→ **Task brief**
Transcribe the listing that follows in full, omitting pictures.

→ **Data shown**
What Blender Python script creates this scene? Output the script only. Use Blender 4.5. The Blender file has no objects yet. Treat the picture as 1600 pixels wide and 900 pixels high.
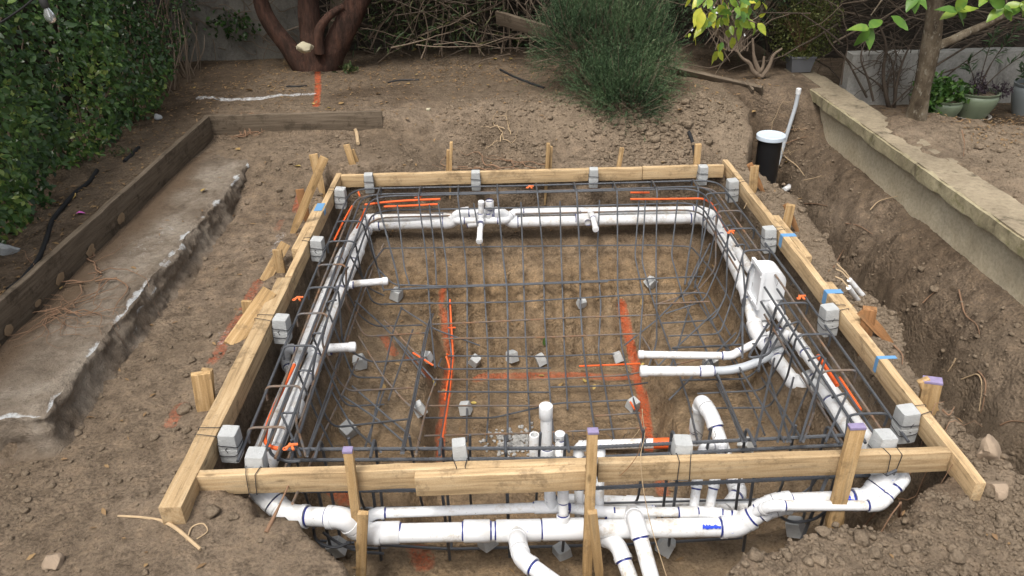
import bpy, bmesh, math, random
import numpy as np
from mathutils import Vector, Matrix
random.seed(7); RNG = np.random.default_rng(11)
SC = bpy.context.scene; COL = SC.collection
# ------------------------------------------------------------ camera, sky, sun, exposure
PITCH, YAW, ROLL, FPX, CAMZ = .5055, .0162, .0183, 1200., 1.9
_f = np.array([math.sin(YAW)*math.cos(PITCH), math.cos(YAW)*math.cos(PITCH), -math.sin(PITCH)])
_r = np.array([math.cos(YAW), -math.sin(YAW), 0.]); _d = np.cross(_f, _r)
CR = math.cos(ROLL)*_r + math.sin(ROLL)*_d; CD = -math.sin(ROLL)*_r + math.cos(ROLL)*_d
cam = bpy.data.cameras.new('camera'); co = bpy.data.objects.new('camera', cam); COL.objects.link(co)
cam.sensor_width = 36; cam.lens = 36*FPX/1600; cam.clip_start = .05; cam.clip_end = 500
m = Matrix.Identity(4)
for i in range(3):
    m[i][0] = CR[i]; m[i][1] = -CD[i]; m[i][2] = -_f[i]
m[2][3] = CAMZ
co.matrix_world = m; SC.camera = co
SUN_EL, SUN_AZ = math.radians(64), math.radians(-152)      # azimuth measured from +Y towards +X
W = bpy.data.worlds.new('World'); SC.world = W; W.use_nodes = True
nt = W.node_tree; bg = nt.nodes['Background']
sky = nt.nodes.new('ShaderNodeTexSky'); sky.sky_type = 'NISHITA'; sky.sun_disc = False
sky.sun_elevation = SUN_EL; sky.sun_rotation = SUN_AZ; sky.air_density = 1.0; sky.dust_density = 6.0; sky.ozone_density = 1.0
hs = nt.nodes.new('ShaderNodeHueSaturation'); hs.inputs['Saturation'].default_value = .35
nt.links.new(sky.outputs[0], hs.inputs['Color']); nt.links.new(hs.outputs[0], bg.inputs['Color'])
bg.inputs['Strength'].default_value = .15
sl = bpy.data.lights.new('sun', 'SUN'); sl.energy = 1.5; sl.angle = math.radians(16); sl.color = (1, .95, .87)
so = bpy.data.objects.new('sun', sl); COL.objects.link(so)
sd = Vector((math.sin(SUN_AZ)*math.cos(SUN_EL), math.cos(SUN_AZ)*math.cos(SUN_EL), math.sin(SUN_EL)))
so.rotation_euler = (-sd).to_track_quat('-Z', 'Y').to_euler(); so.location = sd*20
SC.view_settings.view_transform = 'Standard'; SC.view_settings.look = 'None'
SC.view_settings.exposure = .58; SC.view_settings.gamma = 1; SC.view_settings.use_curve_mapping = False

# ------------------------------------------------------------ geometry of the site
CAM = np.array([0, 0, CAMZ])
def ray(u, v): return (u-800)/FPX*CR + (v-450)/FPX*CD + _f
def P(u, v, z): q = ray(u, v); return CAM + q*(z-CAMZ)/q[2]
def Y(u, v, y): q = ray(u, v); return CAM + q*y/q[1]
def X(u, v, x): q = ray(u, v); return CAM + q*x/q[0]
def ss(a, b, x):
    t = np.clip((x-a)/(b-a), 0, 1); return t*t*(3-2*t)
def _h(ix, iy, s):
    n = np.sin(ix*127.1 + iy*311.7 + s*74.7)*43758.5453
    return n - np.floor(n)
def vn(x, y, s=0):
    ix, iy = np.floor(x), np.floor(y); fx, fy = x-ix, y-iy
    fx = fx*fx*(3-2*fx); fy = fy*fy*(3-2*fy)
    a = _h(ix, iy, s)*(1-fx) + _h(ix+1, iy, s)*fx
    b = _h(ix, iy+1, s)*(1-fx) + _h(ix+1, iy+1, s)*fx
    return (a*(1-fy) + b*fy)*2-1
def fbm(x, y, s=0, o=4):
    r = 0; a = 1
    for i in range(o):
        r = r + a*vn(x*2**i + 3.1*i, y*2**i + 7.7*i, s+i); a *= .5
    return r
LIPX = [-9, -1.2, -1.0, -.85, -.74, -.62, -.42, -.3, .1, .42, .6, .8, 1.0, 1.35, 1.7, 9]
LIPY = [2.2, 2.2, 2.05, 1.99, 1.93, 1.80, 1.62, 1.45, 1.1, 1.1, 1.5, 1.70, 1.75, 1.86, 2.12, 2.2]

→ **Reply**
What Blender Python script creates this scene? Output the script only. Use Blender 4.5. The Blender file has no objects yet. Treat the picture as 1600 pixels wide and 900 pixels high.
import bpy, bmesh, math, random
import numpy as np
from mathutils import Vector, Matrix
random.seed(7); RNG = np.random.default_rng(11)
SC = bpy.context.scene; COL = SC.collection
# ------------------------------------------------------------ camera, sky, sun, exposure
PITCH, YAW, ROLL, FPX, CAMZ = .5055, .0162, .0183, 1200., 1.9
_f = np.array([math.sin(YAW)*math.cos(PITCH), math.cos(YAW)*math.cos(PITCH), -math.sin(PITCH)])
_r = np.array([math.cos(YAW), -math.sin(YAW), 0.]); _d = np.cross(_f, _r)
CR = math.cos(ROLL)*_r + math.sin(ROLL)*_d; CD = -math.sin(ROLL)*_r + math.cos(ROLL)*_d
cam = bpy.data.cameras.new('camera'); co = bpy.data.objects.new('camera', cam); COL.objects.link(co)
cam.sensor_width = 36; cam.lens = 36*FPX/1600; cam.clip_start = .05; cam.clip_end = 500
m = Matrix.Identity(4)
for i in range(3):
    m[i][0] = CR[i]; m[i][1] = -CD[i]; m[i][2] = -_f[i]
m[2][3] = CAMZ
co.matrix_world = m; SC.camera = co
SUN_EL, SUN_AZ = math.radians(64), math.radians(-152)      # azimuth measured from +Y towards +X
W = bpy.data.worlds.new('World'); SC.world = W; W.use_nodes = True
nt = W.node_tree; bg = nt.nodes['Background']
sky = nt.nodes.new('ShaderNodeTexSky'); sky.sky_type = 'NISHITA'; sky.sun_disc = False
sky.sun_elevation = SUN_EL; sky.sun_rotation = SUN_AZ; sky.air_density = 1.0; sky.dust_density = 6.0; sky.ozone_density = 1.0
hs = nt.nodes.new('ShaderNodeHueSaturation'); hs.inputs['Saturation'].default_value = .35
nt.links.new(sky.outputs[0], hs.inputs['Color']); nt.links.new(hs.outputs[0], bg.inputs['Color'])
bg.inputs['Strength'].default_value = .15
sl = bpy.data.lights.new('sun', 'SUN'); sl.energy = 1.5; sl.angle = math.radians(16); sl.color = (1, .95, .87)
so = bpy.data.objects.new('sun', sl); COL.objects.link(so)
sd = Vector((math.sin(SUN_AZ)*math.cos(SUN_EL), math.cos(SUN_AZ)*math.cos(SUN_EL), math.sin(SUN_EL)))
so.rotation_euler = (-sd).to_track_quat('-Z', 'Y').to_euler(); so.location = sd*20
SC.view_settings.view_transform = 'Standard'; SC.view_settings.look = 'None'
SC.view_settings.exposure = .58; SC.view_settings.gamma = 1; SC.view_settings.use_curve_mapping = False

# ------------------------------------------------------------ geometry of the site
CAM = np.array([0, 0, CAMZ])
def ray(u, v): return (u-800)/FPX*CR + (v-450)/FPX*CD + _f
def P(u, v, z): q = ray(u, v); return CAM + q*(z-CAMZ)/q[2]
def Y(u, v, y): q = ray(u, v); return CAM + q*y/q[1]
def X(u, v, x): q = ray(u, v); return CAM + q*x/q[0]
def ss(a, b, x):
    t = np.clip((x-a)/(b-a), 0, 1); return t*t*(3-2*t)
def _h(ix, iy, s):
    n = np.sin(ix*127.1 + iy*311.7 + s*74.7)*43758.5453
    return n - np.floor(n)
def vn(x, y, s=0):
    ix, iy = np.floor(x), np.floor(y); fx, fy = x-ix, y-iy
    fx = fx*fx*(3-2*fx); fy = fy*fy*(3-2*fy)
    a = _h(ix, iy, s)*(1-fx) + _h(ix+1, iy, s)*fx
    b = _h(ix, iy+1, s)*(1-fx) + _h(ix+1, iy+1, s)*fx
    return (a*(1-fy) + b*fy)*2-1
def fbm(x, y, s=0, o=4):
    r = 0; a = 1
    for i in range(o):
        r = r + a*vn(x*2**i + 3.1*i, y*2**i + 7.7*i, s+i); a *= .5
    return r
LIPX = [-9, -1.2, -1.0, -.85, -.74, -.62, -.42, -.3, .1, .42, .6, .8, 1.0, 1.35, 1.7, 9]
LIPY = [2.2, 2.2, 2.05, 1.99, 1.93, 1.80, 1.62, 1.45, 1.1, 1.1, 1.5, 1.70, 1.75, 1.86, 2.12, 2.2]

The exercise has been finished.